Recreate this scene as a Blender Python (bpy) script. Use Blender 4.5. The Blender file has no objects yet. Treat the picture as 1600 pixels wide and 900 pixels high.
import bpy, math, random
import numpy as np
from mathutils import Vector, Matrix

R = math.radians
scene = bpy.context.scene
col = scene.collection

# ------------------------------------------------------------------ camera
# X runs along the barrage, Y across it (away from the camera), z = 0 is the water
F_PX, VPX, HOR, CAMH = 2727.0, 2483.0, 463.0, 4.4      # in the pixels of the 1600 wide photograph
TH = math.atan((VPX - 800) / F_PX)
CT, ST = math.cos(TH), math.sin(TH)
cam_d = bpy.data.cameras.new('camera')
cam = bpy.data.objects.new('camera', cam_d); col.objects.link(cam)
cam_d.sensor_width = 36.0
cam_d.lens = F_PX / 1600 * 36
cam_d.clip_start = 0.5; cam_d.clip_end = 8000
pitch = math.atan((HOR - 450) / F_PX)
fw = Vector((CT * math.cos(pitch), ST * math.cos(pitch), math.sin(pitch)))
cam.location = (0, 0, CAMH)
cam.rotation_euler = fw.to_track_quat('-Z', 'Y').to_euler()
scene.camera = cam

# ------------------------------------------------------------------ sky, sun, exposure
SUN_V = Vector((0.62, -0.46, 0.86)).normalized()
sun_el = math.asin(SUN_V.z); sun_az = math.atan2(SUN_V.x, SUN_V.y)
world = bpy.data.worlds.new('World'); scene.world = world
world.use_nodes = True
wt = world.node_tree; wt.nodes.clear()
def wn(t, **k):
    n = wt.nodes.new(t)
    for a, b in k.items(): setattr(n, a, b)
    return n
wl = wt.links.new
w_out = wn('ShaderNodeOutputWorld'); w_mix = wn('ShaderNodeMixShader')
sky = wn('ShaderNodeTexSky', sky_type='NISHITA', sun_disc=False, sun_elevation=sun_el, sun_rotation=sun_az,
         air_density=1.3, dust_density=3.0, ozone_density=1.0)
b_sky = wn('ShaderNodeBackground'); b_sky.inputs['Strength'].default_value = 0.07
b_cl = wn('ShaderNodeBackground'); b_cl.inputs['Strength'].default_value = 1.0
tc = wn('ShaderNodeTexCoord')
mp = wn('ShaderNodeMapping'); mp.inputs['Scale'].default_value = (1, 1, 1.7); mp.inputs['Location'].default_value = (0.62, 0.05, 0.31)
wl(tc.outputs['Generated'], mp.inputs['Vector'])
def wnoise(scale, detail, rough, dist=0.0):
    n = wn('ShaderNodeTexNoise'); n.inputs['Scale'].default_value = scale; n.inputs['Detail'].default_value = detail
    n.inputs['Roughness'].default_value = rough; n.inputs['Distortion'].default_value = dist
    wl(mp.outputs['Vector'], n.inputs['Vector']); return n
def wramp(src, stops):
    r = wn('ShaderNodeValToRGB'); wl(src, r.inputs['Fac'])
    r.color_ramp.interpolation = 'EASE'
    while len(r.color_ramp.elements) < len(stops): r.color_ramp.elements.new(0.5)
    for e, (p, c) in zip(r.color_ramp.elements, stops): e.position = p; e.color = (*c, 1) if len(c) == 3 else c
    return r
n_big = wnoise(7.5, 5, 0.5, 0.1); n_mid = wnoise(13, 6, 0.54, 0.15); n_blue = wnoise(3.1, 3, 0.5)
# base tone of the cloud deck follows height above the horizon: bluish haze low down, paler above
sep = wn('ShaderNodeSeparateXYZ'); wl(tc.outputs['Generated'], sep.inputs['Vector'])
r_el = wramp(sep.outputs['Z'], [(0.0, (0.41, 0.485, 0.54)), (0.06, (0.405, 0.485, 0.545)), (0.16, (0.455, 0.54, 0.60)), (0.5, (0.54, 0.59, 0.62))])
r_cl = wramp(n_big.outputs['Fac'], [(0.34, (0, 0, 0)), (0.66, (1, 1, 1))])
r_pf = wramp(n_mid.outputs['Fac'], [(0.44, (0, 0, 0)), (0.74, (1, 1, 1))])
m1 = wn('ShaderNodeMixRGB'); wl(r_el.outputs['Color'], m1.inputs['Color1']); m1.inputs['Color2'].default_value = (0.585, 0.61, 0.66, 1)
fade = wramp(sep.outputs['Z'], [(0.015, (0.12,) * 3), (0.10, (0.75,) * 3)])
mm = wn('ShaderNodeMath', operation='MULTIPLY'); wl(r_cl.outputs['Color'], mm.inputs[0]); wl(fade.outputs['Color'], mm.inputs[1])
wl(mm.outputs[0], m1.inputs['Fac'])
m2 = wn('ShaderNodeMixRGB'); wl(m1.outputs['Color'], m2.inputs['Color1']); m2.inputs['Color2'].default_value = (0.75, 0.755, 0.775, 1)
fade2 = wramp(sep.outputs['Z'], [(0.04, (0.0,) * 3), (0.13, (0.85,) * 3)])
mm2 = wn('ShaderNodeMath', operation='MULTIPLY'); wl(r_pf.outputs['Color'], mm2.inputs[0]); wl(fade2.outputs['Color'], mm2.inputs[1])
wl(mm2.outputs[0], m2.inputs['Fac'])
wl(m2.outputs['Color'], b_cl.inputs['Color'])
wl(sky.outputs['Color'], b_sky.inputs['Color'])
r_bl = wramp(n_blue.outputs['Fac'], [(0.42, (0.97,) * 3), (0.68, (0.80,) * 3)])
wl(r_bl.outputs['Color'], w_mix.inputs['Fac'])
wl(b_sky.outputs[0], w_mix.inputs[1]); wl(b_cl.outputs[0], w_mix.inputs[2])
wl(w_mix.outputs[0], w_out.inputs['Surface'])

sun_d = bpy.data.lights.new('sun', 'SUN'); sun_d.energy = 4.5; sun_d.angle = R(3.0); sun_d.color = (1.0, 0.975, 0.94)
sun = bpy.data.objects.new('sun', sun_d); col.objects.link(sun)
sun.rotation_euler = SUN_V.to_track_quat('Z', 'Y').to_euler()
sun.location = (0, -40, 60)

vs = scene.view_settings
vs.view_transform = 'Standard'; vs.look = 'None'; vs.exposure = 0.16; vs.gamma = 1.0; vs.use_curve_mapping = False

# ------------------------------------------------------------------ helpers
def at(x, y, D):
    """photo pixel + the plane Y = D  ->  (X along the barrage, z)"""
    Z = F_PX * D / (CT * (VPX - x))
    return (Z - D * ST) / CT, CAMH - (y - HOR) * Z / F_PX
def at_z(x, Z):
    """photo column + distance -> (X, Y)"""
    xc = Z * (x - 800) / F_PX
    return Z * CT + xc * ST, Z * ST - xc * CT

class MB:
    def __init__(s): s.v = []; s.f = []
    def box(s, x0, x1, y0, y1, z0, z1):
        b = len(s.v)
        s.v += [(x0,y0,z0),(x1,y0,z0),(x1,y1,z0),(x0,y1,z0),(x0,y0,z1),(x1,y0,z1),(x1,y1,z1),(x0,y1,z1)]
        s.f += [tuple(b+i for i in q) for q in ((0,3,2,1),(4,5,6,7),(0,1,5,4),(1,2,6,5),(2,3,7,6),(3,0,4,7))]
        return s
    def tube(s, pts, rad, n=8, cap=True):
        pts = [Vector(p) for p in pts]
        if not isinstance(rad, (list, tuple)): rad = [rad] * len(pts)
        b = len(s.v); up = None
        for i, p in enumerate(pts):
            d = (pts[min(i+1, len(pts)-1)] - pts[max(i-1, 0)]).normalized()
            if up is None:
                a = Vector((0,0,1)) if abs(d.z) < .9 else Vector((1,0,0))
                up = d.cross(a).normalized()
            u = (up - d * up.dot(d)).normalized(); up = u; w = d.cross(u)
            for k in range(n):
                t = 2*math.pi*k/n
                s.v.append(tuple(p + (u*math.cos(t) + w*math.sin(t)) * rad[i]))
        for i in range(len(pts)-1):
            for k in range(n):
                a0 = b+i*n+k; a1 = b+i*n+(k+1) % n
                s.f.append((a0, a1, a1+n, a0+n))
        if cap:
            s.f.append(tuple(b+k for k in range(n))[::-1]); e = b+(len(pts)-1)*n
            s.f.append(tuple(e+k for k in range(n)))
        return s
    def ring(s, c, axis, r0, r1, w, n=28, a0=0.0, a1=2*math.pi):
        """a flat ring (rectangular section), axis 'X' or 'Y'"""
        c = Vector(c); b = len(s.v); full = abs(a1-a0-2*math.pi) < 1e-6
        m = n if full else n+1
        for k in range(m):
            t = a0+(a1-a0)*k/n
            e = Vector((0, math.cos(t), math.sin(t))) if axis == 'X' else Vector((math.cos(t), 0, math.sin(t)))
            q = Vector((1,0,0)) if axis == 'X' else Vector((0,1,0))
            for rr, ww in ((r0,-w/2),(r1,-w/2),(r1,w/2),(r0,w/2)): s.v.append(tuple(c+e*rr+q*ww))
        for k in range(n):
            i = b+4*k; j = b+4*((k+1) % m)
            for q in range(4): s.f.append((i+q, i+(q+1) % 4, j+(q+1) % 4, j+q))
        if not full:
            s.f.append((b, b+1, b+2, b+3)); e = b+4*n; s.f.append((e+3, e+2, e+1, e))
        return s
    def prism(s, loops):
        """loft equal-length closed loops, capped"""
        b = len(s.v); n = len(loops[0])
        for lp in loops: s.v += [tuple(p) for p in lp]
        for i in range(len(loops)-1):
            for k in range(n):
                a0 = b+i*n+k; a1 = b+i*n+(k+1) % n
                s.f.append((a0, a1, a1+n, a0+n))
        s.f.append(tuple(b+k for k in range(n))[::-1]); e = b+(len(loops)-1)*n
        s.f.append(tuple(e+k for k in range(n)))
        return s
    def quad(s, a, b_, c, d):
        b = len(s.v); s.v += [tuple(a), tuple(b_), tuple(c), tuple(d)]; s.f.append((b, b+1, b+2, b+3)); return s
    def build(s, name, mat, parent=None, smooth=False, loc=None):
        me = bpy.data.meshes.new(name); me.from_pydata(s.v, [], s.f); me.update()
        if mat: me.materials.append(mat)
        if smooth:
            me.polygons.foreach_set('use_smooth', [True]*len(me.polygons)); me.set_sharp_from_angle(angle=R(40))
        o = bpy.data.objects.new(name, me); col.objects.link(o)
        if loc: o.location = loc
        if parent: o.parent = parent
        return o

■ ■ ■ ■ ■

EXERCISE AIM :: Reproduce only the lines from the top of the material through the one bearing "col = scene.collection", each exactly as it stands.

EXERCISE OUTPUT ::
Recreate this scene as a Blender Python (bpy) script. Use Blender 4.5. The Blender file has no objects yet. Treat the picture as 1600 pixels wide and 900 pixels high.
import bpy, math, random
import numpy as np
from mathutils import Vector, Matrix

R = math.radians
scene = bpy.context.scene
col = scene.collection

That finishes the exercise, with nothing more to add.